Work to be completed> The lines below are to be quoted exactly, from the first through the one that contains "bpy.data.objects.remove(o)".

* * * * * * *

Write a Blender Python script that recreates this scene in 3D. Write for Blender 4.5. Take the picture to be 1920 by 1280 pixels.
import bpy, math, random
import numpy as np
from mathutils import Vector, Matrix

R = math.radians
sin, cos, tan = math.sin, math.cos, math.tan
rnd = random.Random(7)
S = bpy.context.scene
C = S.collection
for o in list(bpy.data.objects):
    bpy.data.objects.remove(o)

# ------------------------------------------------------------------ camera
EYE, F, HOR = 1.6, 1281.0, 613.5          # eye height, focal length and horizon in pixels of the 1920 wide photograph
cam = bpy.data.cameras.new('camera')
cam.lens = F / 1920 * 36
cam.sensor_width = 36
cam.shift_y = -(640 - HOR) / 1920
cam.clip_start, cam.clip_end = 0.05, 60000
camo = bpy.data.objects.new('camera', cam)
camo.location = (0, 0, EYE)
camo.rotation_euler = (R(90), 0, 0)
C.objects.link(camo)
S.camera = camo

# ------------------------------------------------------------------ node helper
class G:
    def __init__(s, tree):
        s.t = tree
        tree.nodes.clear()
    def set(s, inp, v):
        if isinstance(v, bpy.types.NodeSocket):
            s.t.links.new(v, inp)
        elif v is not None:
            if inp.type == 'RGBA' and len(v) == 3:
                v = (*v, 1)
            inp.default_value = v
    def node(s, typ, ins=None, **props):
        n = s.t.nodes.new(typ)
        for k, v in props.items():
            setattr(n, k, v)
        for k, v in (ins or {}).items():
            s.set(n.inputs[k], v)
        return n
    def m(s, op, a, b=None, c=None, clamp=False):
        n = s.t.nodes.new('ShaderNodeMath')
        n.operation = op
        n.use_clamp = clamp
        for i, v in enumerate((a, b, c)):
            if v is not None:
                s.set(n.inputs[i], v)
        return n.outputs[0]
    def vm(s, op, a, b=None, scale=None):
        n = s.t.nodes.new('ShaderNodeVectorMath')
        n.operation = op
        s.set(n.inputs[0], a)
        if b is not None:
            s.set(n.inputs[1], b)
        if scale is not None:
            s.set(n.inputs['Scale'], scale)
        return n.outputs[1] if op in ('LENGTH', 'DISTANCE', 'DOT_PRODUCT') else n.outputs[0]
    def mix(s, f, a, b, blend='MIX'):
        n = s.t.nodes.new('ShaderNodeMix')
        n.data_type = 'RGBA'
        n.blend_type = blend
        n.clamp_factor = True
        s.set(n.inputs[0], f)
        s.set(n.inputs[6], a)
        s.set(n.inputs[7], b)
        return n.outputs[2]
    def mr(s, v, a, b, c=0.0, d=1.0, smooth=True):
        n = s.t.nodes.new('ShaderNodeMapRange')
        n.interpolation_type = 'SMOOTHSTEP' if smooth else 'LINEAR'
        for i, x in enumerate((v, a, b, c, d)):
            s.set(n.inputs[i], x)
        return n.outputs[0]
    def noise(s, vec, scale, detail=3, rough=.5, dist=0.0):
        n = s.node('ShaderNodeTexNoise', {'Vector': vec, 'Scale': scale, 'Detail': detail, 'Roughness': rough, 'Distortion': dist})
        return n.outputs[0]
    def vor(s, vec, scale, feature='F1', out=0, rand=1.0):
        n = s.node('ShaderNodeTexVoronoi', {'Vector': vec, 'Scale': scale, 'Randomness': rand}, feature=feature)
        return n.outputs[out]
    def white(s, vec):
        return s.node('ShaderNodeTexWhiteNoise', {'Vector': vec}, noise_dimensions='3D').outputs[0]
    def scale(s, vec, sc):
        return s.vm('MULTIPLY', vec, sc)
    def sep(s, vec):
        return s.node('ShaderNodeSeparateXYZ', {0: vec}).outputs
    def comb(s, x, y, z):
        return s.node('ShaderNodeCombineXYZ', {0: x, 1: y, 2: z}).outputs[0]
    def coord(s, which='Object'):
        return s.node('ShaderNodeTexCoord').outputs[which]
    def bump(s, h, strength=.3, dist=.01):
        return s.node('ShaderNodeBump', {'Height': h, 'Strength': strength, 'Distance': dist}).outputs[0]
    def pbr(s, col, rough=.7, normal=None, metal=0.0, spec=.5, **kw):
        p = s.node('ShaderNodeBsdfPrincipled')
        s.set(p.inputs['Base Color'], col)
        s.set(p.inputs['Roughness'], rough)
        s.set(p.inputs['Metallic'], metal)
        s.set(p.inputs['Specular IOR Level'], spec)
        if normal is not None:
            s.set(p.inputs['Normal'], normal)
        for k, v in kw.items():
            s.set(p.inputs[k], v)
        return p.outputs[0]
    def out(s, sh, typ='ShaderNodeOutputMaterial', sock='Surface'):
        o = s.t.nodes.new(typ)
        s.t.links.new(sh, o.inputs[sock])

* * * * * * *

Solution to the problem>
Write a Blender Python script that recreates this scene in 3D. Write for Blender 4.5. Take the picture to be 1920 by 1280 pixels.
import bpy, math, random
import numpy as np
from mathutils import Vector, Matrix

R = math.radians
sin, cos, tan = math.sin, math.cos, math.tan
rnd = random.Random(7)
S = bpy.context.scene
C = S.collection
for o in list(bpy.data.objects):
    bpy.data.objects.remove(o)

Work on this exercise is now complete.